Publication by Kai Vogelgesang, Ishwar Mudraje, Luis Gerhorst, Phillip Raffeck, Peter Wägemann, Thorsten Herfet, Wolfgang Schröder-Preikschat
Related to the ResPECT project
Published in 2025 IEEE 22nd Consumer Communications & Networking Conference (CCNC), 2025
© IEEE

Abstract:

Emerging embedded devices in the Battery-Free Internet of Things have the benefit that they harvest their required energy during runtime from the environment (e.g., through solar power). However, from the perspective of the systems' networking stacks, the main challenge is resilience against power failures: Existing network stacks for such systems (e.g., LwIP) face the problem that stored data, such as for address translation, is likely to be lost or inconsistent after a power outage.
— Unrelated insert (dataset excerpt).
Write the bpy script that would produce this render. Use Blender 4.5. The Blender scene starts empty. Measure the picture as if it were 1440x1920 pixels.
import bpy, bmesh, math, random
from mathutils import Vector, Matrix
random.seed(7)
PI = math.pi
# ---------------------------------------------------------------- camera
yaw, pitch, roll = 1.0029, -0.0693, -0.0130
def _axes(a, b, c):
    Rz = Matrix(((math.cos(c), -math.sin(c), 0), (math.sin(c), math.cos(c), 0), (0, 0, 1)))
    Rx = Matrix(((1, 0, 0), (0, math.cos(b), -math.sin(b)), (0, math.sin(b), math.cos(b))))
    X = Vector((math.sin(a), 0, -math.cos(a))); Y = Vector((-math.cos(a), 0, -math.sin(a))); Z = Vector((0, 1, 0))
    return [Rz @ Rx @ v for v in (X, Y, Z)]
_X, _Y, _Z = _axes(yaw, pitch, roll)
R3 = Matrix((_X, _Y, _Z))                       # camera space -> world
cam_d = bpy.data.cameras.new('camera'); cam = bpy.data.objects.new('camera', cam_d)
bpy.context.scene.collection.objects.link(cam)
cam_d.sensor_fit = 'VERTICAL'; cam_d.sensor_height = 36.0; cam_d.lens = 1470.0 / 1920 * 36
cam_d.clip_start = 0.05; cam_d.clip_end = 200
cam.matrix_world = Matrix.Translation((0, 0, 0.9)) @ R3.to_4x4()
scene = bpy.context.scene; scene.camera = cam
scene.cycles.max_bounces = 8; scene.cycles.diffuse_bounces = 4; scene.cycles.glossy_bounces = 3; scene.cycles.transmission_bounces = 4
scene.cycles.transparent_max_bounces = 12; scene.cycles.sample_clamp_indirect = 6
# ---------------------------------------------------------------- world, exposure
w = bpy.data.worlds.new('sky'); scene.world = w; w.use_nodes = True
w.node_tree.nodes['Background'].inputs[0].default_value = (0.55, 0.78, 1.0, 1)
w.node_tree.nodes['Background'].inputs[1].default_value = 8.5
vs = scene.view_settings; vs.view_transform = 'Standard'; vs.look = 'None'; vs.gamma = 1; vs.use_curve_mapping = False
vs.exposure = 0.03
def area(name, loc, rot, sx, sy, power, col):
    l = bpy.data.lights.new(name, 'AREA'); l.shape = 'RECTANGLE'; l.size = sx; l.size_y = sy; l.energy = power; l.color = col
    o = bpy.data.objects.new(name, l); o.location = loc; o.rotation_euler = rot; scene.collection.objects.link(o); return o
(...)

Besides the consistency of data, sending a packet without the knowledge about the required and available energy can result in energy inefficiency when the power failure occurs during sending, because of the energy waste of the incomplete packet. In this paper, we introduce PFIP, a network stack for UDP/IP specifically targeting scenarios with intermittent power supply. PFIP's primary design consideration is to modularize the network stack into distinct transactions in order to result in a state-machine–compliant structure with states and according transitions. The stack is able to introduce checkpoints between transactions to persistently store the stack’s state. Besides handling data consistency, we employ code-analysis techniques that determine the energy demand of states/transitions. Combining the energy demand of operations along with the available energy on our hardware platform eventually yields runtime guarantees such that started transactions will safely be completed without facing power failures.